Non, je suis complètement autodidacte. Comme je vous l'ai dit tout à l'heure, j'étais mauvais élève. En classe de terminale, au lieu de passer mon bac, j'étais en montagne en train de grimper. Je ne suis pas mécontent de ça parce qu'à part quelques moments de doute, ça a bien fonctionné comme ça. En revanche, je rencontre parfois les limites de l'autodidacte pour résoudre certains problèmes. C'est sûr que si j'avais un bagage supplémentaire je serais ravi mais bon, c'est pas essentiel. Je fonctionne plus dans une dynamique de groupe. Souvent, on me dit que je sais faire travailler les autres, y compris mes patrons. J'essaye de m'intégrer dans une équipe et d'être un élément moteur. Je crois que les capacités émergent plus en groupe que seul. Donc, ce que je sais faire, je le fais et ce que je ne sais pas faire, j'essaye de le partager avec les autres pour que les autres le fassent bien. Ca me pousse à faire confiance, et je pense que c'est une bonne chose. Quand on a de très grandes capacités personnelles, on a l'impression que l'on sait tout, à tous les postes et on est un peu aveugle. Lorsque l'on est un peu en difficulté, on apprend à faire confiance à des gens qui vont partager le pouvoir avec vous, qui vont partager les décisions importantes, décisions qu'ils prendraient avec ou sans vous. On fait partie d'une équipe plutôt que d'en être le chef incontesté.

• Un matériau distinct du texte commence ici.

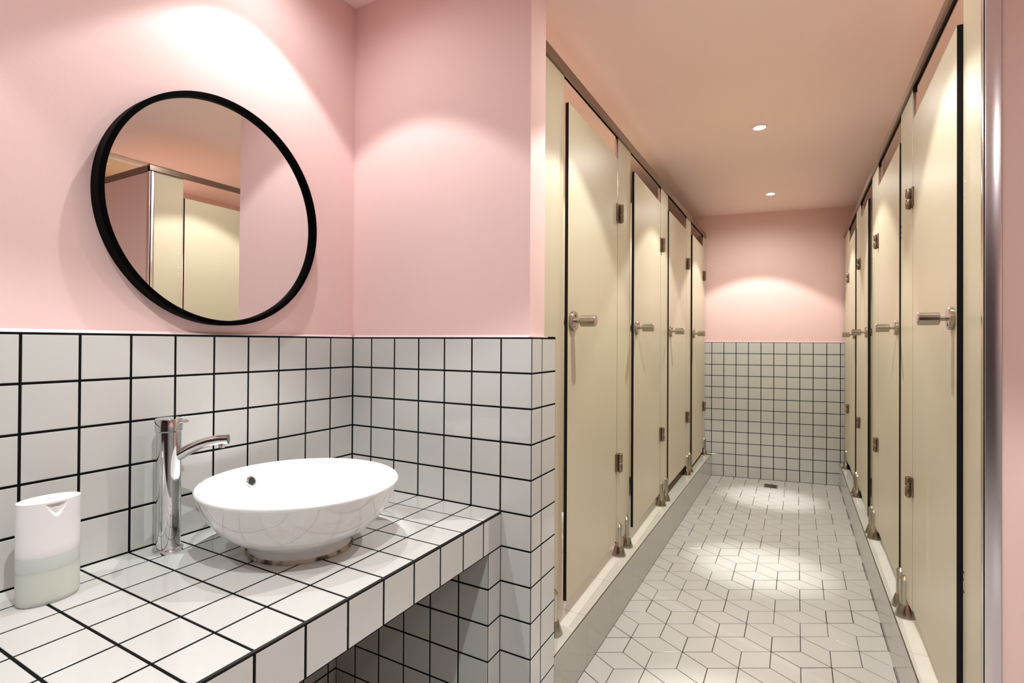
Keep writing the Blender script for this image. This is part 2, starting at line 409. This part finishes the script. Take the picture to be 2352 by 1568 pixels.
# cap: oval shell whose front (+x) has a scooped notch under the lid
bm = bmesh.new(); seg = 360; zs = [0.088, 0.0895, 0.105, 0.12, 0.13, 0.14, 0.15]+[0.158+0.001*k for k in range(27)]
rings = []
def notch(a, z):
    # depth of the scoop: a cone with its axis leaving the front of the cap, deepest under the lid
    y = AY*math.sin(a)
    if math.cos(a) <= 0: return 0.0
    top, bot = 0.1865, 0.160
    if z < bot: return 0.0
    hw = 0.0180*((z-bot)/(top-bot))**0.62
    if abs(y) >= hw: return 0.0
    k = 1-(abs(y)/hw)**2
    return 0.0150*((z-bot)/(top-bot))**0.8*k**1.15
for z in zs:
    s = 0.985 if z == 0.088 else 1.0
    rings.append([bm.verts.new((AX*s*math.cos(2*PI*k/seg)-notch(2*PI*k/seg, z), AY*s*math.sin(2*PI*k/seg), z)) for k in range(seg)])
for a, b in zip(rings[:-1], rings[1:]):
    for k in range(seg): bm.faces.new([a[k], a[(k+1) % seg], b[(k+1) % seg], b[k]])
bm.faces.new(rings[0][::-1]); bm.faces.new(rings[-1])
cap = build('pump_cap', bm, 'white_plastic', sroot, smooth=40)
bm = bmesh.new(); n_ = 180; pl = []
for k in range(n_):
    a = 2*PI*k/n_; x = AX*math.cos(a); y = AY*math.sin(a)
    pl.append((min(x, AX*0.93), y))
for z0, z1 in ((0.184, 0.1875),): prism(bm, pl, z0, z1, 0, axis='Z')
build('lid', bm, 'white_plastic', sroot, smooth=40)
bm = bmesh.new(); box(bm, 0.002, 0.005, -0.003, 0.001, 0.1875, 0.1878); box(bm, 0.002, 0.005, 0.0025, 0.0045, 0.1875, 0.1878)
o = build('printed_mark', bm, 'grey_mark', sroot); o['label'] = 'small grey print on the lid'
bm = bmesh.new(); lathe(bm, [(0, 0.160), (0.0035, 0.160), (0.005, 0.164), (0.006, 0.176), (0, 0.178)], 20, Matrix.Translation((0.0250, 0, 0)))
build('nozzle', bm, 'white_plastic', sroot)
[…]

De ce point de vue, mon approche est différente de celle de Ludger Simond, homme très brillant qui a su inventer des produits marquants sans être alpiniste. Par exemple, la lame banane, est une innovation Simond qui a vingt ans d'existence et qui est toujours d'actualité pour les piolets en cascade de glace. Bravo à Ludger Simond qui a été à l'origine de quelques faits marquants de l'histoire du matériel d'alpinisme et d'escalade. Son entreprise était leader à la fin des années 80 et s'est stabilisé dans cette position. Le problème, c'est que le marché a continué à se développer et que ce n'est pas Simond qui en a profité, mais plutôt la concurrence qui s'est développée tandis que Simond est resté un peu figé pendant toutes ces années. De numéro un, Simond est passé numéro quatre ou cinq.